Tras reunir un total de 500 cedis (unos 89 euros al cambio) y estar gestionando un vehículo para desplazarnos de nuevo al control, recibí un mensaje de Johann. Todo estaba bien, habían pagado 300 cedis (54 euros) y les habían dejado marchar. Me decía que estaba de camino y que en breve nos encontraríamos. Y así fue. Nos contaron que no era la primera vez que les sucedía algo parecido, y que no era la vez que más habían tenido que pagar y más les habían pegado. Sin embargo, la rabia que sentían no era por ellos, sino por la gente del propio país: los ghaneses.

Como somos «brenis», no se extralimitan por las posibles consecuencias mediáticas y diplomáticas, nos decía Adalia. Pero la policía no actúa igual cuando tiene a un africano delante. Palizas, ingresos en el calabozo sin motivos reales, confiscación de bienes… Algunos agentes se sientan en los controles policiales para determinar quien tiene dinero y quien no. Quizás obligados, quizás por interés económico…

La corrupción policial en África es un hecho.
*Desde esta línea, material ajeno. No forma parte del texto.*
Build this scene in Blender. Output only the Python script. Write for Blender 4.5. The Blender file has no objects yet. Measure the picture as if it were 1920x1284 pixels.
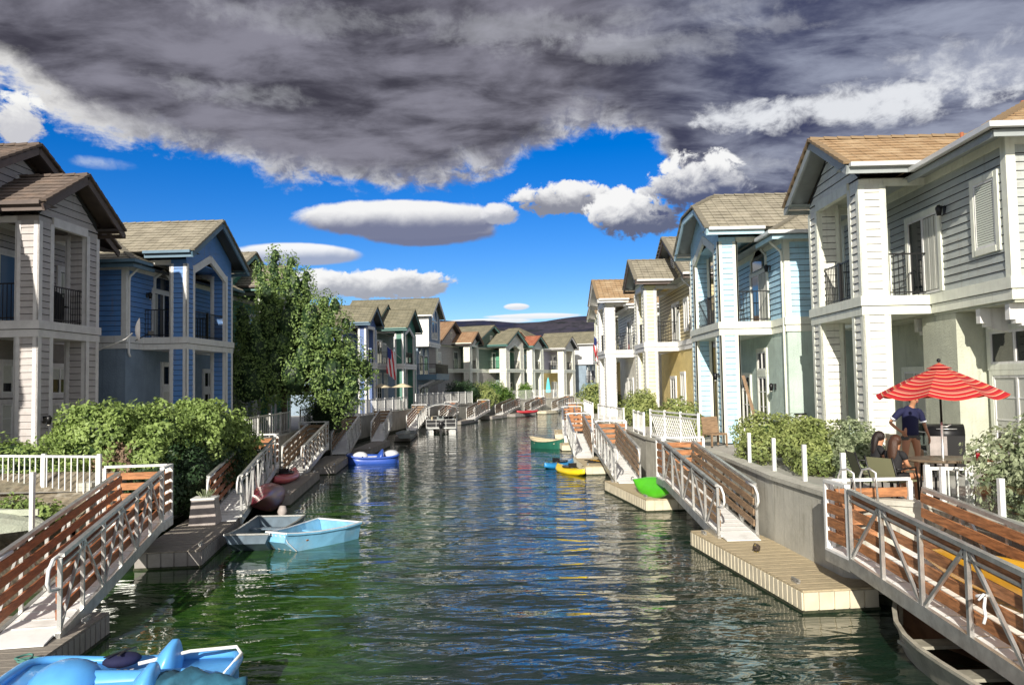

Según el Informe “People and corruption: Africa survey” (2015, p. 8), publicado por Transparencia Internacional, como se puede ver en el gráfico, la policía es vista como el grupo más corrupto en Ghana. La policía es seguida por ejecutivos de negocios, que son vistos como el segundo grupo más corrupto, mientras que los funcionarios gubernamentales y de impuestos se encuentran en el tercer y cuarto grupo más corrupto.

Sin embargo, no se puede generalizar, hay países como Nigeria o Sudáfrica que han puesto en el centro de su agenda la lucha contra la corrupción. Ruanda, Cabo Verde o Botsuana son ejemplos de buenas prácticas según Transparencia Internacional (2017).

Al margen de funcionarios corruptos, libertades coartadas y derechos humanos minados por los dirigentes gubernamentales y sus políticas, África avanza. Hay otra cara de la moneda.

 

Jaime Falcón López es estudiante de 4º curso del grado de Publicidad y Relaciones Públicas de la Facultad de Ciencias Sociales, Jurídicas y de la Comunicación de la Universidad de Valladolid (España).